Exercise goal = In the listing below, find the line holding "Write part 4" and the line holding "6).build('upright', GREY, bk)". Write out those two lines and all lines between, exactly, and nothing more.

━━━━━ Records shown

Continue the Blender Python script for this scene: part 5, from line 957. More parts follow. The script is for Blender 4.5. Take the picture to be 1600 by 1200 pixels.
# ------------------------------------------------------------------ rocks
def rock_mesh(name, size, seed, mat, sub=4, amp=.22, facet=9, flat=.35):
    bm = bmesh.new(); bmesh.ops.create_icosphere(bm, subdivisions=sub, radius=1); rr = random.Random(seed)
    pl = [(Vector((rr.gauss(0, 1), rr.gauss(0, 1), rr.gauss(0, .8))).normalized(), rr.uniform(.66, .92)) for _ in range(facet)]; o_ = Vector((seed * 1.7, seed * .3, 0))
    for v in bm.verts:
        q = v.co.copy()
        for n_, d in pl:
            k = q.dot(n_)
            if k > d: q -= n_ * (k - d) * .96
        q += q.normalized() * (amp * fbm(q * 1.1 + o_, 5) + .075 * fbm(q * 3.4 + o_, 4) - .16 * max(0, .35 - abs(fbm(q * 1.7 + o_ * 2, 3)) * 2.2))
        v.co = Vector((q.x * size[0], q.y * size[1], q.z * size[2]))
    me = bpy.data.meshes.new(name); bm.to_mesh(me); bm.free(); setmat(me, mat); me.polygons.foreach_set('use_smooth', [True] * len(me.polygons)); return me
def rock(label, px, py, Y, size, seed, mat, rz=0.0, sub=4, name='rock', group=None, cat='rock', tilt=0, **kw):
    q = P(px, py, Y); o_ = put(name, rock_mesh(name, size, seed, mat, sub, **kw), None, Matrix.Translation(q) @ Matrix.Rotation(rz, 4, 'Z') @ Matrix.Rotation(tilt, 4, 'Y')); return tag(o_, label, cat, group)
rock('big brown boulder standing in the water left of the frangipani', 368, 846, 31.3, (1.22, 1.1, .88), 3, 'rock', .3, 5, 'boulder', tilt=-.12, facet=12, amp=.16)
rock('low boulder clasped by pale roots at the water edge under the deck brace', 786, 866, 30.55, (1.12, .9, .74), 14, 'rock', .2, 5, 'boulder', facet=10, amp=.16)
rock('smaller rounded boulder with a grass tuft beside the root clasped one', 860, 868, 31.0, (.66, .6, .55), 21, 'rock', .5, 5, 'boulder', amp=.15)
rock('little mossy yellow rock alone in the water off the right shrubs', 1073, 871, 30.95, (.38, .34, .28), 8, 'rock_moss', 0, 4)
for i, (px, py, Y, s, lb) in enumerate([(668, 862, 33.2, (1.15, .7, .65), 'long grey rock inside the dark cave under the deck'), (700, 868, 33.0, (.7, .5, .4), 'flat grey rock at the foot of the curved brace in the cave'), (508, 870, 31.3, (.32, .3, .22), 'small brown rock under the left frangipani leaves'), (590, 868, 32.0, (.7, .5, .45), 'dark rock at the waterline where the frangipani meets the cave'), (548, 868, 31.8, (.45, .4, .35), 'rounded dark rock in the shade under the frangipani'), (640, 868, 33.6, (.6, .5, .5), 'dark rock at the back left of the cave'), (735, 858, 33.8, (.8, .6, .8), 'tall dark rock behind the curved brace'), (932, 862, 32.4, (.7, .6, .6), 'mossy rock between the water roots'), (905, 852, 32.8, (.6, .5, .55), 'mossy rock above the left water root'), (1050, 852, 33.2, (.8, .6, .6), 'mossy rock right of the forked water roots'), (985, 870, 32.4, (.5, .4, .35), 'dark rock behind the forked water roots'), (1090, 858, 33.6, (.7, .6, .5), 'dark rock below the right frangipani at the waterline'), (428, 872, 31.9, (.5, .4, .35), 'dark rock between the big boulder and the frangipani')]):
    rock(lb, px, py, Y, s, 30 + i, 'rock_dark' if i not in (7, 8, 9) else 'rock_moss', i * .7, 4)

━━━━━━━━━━
━━━━━ Records shown

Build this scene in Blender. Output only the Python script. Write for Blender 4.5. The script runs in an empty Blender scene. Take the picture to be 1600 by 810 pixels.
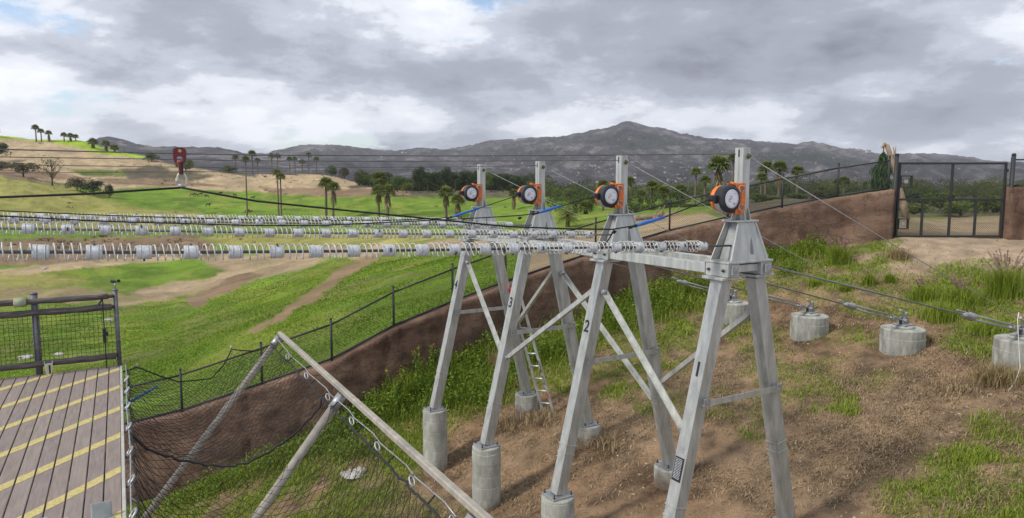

━━━━━━━━━━
━━━━━ Records shown

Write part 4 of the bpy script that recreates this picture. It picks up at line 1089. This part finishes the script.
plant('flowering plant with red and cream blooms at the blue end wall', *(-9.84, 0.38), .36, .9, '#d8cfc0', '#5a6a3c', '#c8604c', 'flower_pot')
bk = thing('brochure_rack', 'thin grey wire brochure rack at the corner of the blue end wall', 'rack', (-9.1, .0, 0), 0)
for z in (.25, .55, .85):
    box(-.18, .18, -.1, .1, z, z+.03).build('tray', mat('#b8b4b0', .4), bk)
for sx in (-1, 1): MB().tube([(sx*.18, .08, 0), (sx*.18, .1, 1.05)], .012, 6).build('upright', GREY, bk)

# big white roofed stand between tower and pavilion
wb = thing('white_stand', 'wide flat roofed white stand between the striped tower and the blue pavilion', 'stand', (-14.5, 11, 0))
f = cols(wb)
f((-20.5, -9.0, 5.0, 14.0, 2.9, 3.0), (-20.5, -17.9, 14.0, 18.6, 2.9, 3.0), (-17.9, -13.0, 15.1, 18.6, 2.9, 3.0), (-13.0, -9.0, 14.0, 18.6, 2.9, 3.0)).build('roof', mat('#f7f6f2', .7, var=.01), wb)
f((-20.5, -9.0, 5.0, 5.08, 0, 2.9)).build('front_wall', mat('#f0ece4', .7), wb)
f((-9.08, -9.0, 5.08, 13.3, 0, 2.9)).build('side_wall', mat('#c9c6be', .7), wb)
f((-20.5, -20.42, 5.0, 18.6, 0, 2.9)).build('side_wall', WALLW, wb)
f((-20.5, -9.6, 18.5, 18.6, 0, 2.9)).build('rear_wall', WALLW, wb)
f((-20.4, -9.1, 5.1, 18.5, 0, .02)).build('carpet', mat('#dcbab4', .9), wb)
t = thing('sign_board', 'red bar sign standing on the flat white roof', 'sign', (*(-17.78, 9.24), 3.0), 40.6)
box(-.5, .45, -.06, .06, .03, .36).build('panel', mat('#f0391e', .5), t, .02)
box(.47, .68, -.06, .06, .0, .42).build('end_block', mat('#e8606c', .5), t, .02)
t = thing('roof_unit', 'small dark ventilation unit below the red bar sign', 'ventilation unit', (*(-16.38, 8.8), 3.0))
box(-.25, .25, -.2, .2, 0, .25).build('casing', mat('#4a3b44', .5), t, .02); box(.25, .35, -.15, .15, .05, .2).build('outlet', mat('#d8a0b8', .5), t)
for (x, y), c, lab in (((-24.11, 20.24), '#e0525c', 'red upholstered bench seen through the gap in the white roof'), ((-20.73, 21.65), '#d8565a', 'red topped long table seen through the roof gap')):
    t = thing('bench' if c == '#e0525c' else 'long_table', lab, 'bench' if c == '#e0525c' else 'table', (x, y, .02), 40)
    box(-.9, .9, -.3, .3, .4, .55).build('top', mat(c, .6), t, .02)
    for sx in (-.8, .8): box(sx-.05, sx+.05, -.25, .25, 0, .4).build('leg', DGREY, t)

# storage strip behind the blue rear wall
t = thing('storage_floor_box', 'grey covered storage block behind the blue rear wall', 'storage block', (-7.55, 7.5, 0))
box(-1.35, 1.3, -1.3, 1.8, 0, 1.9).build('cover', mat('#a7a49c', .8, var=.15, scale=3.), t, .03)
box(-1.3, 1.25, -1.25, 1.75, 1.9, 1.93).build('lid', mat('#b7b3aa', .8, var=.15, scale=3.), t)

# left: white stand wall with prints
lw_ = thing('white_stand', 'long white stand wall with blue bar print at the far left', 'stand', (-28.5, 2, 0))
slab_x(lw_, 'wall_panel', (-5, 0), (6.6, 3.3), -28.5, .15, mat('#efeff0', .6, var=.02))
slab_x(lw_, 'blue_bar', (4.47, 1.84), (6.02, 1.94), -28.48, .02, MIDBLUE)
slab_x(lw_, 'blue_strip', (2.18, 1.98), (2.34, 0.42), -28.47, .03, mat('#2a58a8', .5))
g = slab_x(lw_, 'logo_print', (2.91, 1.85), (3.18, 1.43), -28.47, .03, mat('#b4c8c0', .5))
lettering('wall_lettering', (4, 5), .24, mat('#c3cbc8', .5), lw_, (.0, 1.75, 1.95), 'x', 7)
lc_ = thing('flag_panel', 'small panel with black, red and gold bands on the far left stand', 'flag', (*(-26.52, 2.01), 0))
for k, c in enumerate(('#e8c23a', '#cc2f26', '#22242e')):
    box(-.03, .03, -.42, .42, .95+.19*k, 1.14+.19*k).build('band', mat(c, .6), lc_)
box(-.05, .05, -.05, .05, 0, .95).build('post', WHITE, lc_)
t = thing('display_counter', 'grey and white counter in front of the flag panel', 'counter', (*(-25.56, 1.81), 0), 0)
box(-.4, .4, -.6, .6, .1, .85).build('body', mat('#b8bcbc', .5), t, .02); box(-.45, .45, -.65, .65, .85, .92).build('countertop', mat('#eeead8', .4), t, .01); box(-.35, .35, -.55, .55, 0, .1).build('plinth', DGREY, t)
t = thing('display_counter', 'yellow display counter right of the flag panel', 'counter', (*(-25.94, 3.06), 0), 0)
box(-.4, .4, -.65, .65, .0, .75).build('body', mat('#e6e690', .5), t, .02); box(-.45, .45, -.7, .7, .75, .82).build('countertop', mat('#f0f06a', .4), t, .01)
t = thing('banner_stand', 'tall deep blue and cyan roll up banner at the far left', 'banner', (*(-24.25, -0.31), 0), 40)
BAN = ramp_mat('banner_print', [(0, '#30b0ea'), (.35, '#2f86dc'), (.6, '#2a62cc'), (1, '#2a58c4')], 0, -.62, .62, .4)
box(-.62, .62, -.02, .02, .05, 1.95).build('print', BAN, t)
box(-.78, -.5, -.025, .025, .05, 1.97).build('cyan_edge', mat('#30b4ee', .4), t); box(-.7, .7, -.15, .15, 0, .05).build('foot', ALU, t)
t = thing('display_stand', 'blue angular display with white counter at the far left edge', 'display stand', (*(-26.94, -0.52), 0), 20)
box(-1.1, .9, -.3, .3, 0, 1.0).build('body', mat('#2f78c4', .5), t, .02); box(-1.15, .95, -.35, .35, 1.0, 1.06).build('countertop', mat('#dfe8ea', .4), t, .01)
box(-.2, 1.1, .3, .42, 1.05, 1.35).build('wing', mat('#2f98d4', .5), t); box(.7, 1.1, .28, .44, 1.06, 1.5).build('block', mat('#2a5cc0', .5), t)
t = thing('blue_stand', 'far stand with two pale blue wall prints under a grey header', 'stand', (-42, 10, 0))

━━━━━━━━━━

Complete output =
Write part 4 of the bpy script that recreates this picture. It picks up at line 1089. This part finishes the script.
plant('flowering plant with red and cream blooms at the blue end wall', *(-9.84, 0.38), .36, .9, '#d8cfc0', '#5a6a3c', '#c8604c', 'flower_pot')
bk = thing('brochure_rack', 'thin grey wire brochure rack at the corner of the blue end wall', 'rack', (-9.1, .0, 0), 0)
for z in (.25, .55, .85):
    box(-.18, .18, -.1, .1, z, z+.03).build('tray', mat('#b8b4b0', .4), bk)
for sx in (-1, 1): MB().tube([(sx*.18, .08, 0), (sx*.18, .1, 1.05)], .012, 6).build('upright', GREY, bk)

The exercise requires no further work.